My Mother. | Teen Ink

My Mother.

July 7, 2011
By Anonymous

Mother/Daughter relationships are supposed to be close, loving, and trusting.

Bullshit.

I have been hurt so many times by her. I give everyone respect until I find a reason to not. I have no respect for her. She is a low person.

She tells me I am not good enough.
She hurts me constantly. We fight every day. I got my quick temper from her. Everyone tells me I am like her, which makes me want to die. I have a scar on my wrist which reminds me not to be like her.

I never want to hurt my daughter like that if I have one. I will never scar her.

She used to get angry and slap me sometimes. I was not an abused child by any means. It is actually quite normal for parents to have been how she was.

But she denies it.

She denies any bad memory I have of her. I hate this. She tells me I make things up, and that nothing is true. She tells me I only remember the bad things. They do stand out in my mind, but I don’t feel as though I can be blamed for that. I remember being 10 and hitting my own face in front of the mirror in hopes I could get the mark to stay. If it stayed, someone else would know. Someone else would see.

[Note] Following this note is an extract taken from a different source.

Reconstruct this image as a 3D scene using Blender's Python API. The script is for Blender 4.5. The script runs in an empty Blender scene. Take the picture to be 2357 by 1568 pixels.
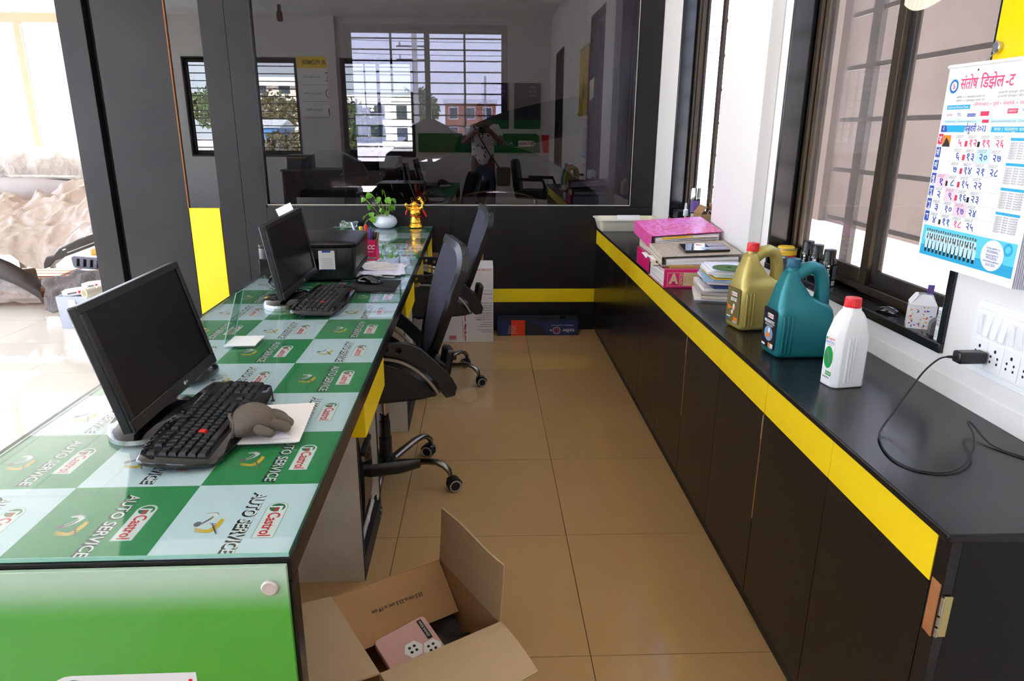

I don’t know how to forget that.

She tells me I made it all up. She tears me apart. I feel like a stupid child and a ridiculous person when she tells me that it never happened. She embarrasses me. I understand that I am making her look bad but there is no need to laugh at me when I mention something that happened. She would much rather have me be an idiot, than her be a bad mother. I wonder how she can teach preschool when she is this way as a mother. She got angry that night at the dinner table and she grabbed my hand so I would sit and pay attention.

Her thumb nail did more talking than her voice did.

When she finished I left the table, and then regretted letting her see I had to leave. I washed the cut and told her I was bleeding. It scarred. Not everyone can see it, but I always can.

I will not forget.

She cannot deny a scar. I don’t tell her about though because then she would try to take that away from me too. I don’t tell her a lot because she takes it away from me. Even when she doesn’t know it, she has a way of poisoning everything.

There is so much to me that she doesn’t know. She will never really know who I am.

I’ve said terrible things. I’ve wished she’d go away and told her to go hell and die. The day she does die, I know I will feel terrible. I will regret everything I have ever said and want to die myself.

But the scar on my wrist will still be there. The scars on my memories, my brain, and my heart will all still be there. I don’t care what mother/daughter relationships are supposed to be like. I don’t care. Mine is one without love, truth, or honesty. Mine is full of lies, hurt, pain, and some love. It doesn’t matter what the world wants you to be. Screw what relationship I should have. I have whatever I have. And honestly … screw what I have.